ある日本人の学者は「満洲国は日本の植民地ではない」という説を唱えているようですが、このような説は誰も信用しません。以下、満洲国が日本の植民地である「事実」を書き込みました。
満洲国の政治
書籍:中国の歴史 近・現代篇(二)
著者:陳 舜臣
P214
「満洲国」の協和会は、日本人の政治団体であり、ほかの政党は許されなかったので、
一国一党の政治という形になった。
一進会は日韓合併が成立すると消滅させられたが、満洲の協和会は、かいらい国家成立によって、さらに大きく利用されたのである。
協和会は民族別の分会が禁止されていた。このことが、会の性格を象徴している。
日本人のための、日本人による「満洲国」統治のための御用団体であった。
満洲国もいずれは日本と「合邦」の予定であったのだろうが協和会はそれにむけて活動することが期待されていたにちがいない。
日本人による残忍的な植民地支配
平頂山事件
平頂山は撫順市街区南部にある村であります。ところが、1932年、日本軍は、抗日武装勢力の軍隊がこの村を通過したという口実で平頂山を包囲し、彼らは一軒ごとに全村の児童から老人に至るまですべての村民を村の南端の野原に連れ出し、機関銃で射殺してしまったのです。虐殺された村人はは2500人を超えているのです。
731部隊
この部隊は細菌兵器の開発と使用を目的としていますが、恐ろしいことに、彼らは生きている中国人を細菌効能の実験に使ってしまったのです。例えば、監禁されていた中国の愛国人士に、ペスト菌を注射したり、埋め込んだり、服用させたり、液状コレラ菌の服用を強要したりした。また女性の体で、梅毒伝染の実験をしたり、零下30度から40度の厳寒の中で凍傷の実験をしたり、気密室あるいは乾燥箱に押し込めて圧力実験や耐熱実験を行ったのです。
移民政策
日本政府は、約500万人の日本人を移住させました。これは植民地政策以外、何でもありません。しかも、日本人開拓団のために、関東軍は中国農民から、200万ヘクタール以上の農地を強奪したのです。ちなみに、「中国残留孤児」というのは、中国東北地区に移住した日本人であります。

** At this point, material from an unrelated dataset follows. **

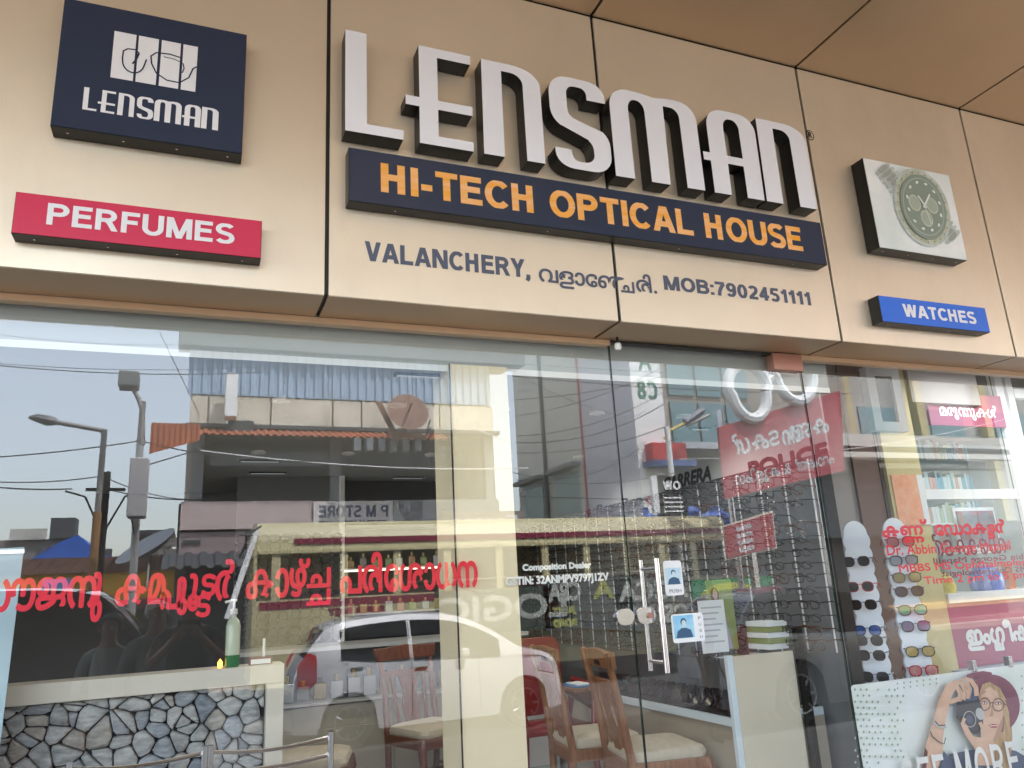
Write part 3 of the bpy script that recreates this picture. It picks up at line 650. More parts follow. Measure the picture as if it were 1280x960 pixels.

また、黒竜江省依蘭県土龍山鎮で1934年3月に起きた、日本開拓団の農地取り上げに対する反乱事件(土竜山事件)なども発生したほどでした。
満洲国内でのインフラ整備
満洲国の各都市(新京・大連など)で日本人はインフラ整備などをして、都市を近代化させたり、ダムや鉄道なども建設されたのですが、それらの恩恵を受けているのは日本人だけであり、満洲国にいる日本人にとって生活しやすくなっただけです。かつてのイギリスは香港を植民地にし、上海を租界にしました。イギリスはそれらの都市にインフラ整備を実施し、香港は「東洋の真珠」、上海は「東洋のパリ」と呼ばれるほど発展しました。つまり、植民地にインフラ整備を実施するということは、植民地支配をさらに強化していることと等しいのです。
満洲国の国歌
満洲国建国10周年を紀念して新たに制定された新国歌の中に日本語の歌詞も入っていたのです。その歌詞は以下の通りです。
おほみひかり あめつちにみち
帝德は たかくたふとし
とよさかの 萬寿ことほぎ
あまつみわざ あふぎまつらむ
日本ではない国の国歌に、日本語の歌詞を入れるのは、植民地支配の一つしかないでしょう。
中国(東北地区)の建築物と日本の建築物の比較
「満洲国国務院」(上)と「日本国会議事堂」(下)
「瀋陽駅」(上)と「東京駅」(下)
中国共産党吉林省委員会(旧・関東軍総司令部)
注意
- 日本にあるような建物が、実は中国の東北地区にもありますが、決して中国人がパクったのではありません。日本人は満洲国を第二の日本にするためにそうしたのであります。やはりこれも植民地支配の一つですね。
おまけ(「満洲」という単語)
書籍:歴史の交差路にて―日本・中国・朝鮮
著者:司馬 遼太郎・陳 舜臣・金 達寿
P54~55
陳 中国では、もともと地域名じゃないんですよ。前にもふれたように文殊菩薩信仰者の意味で、モンジュ、マンジュのあて字で、
サンズイヘン(洲)はわざわざつけた。あれをつけないと徐州とか蘇州とかの地名とまちがえられるから、これは民族名であって、地域名じゃないということなわけで……。
司馬 地域名にわざとしたのは日本帝国主義ですね。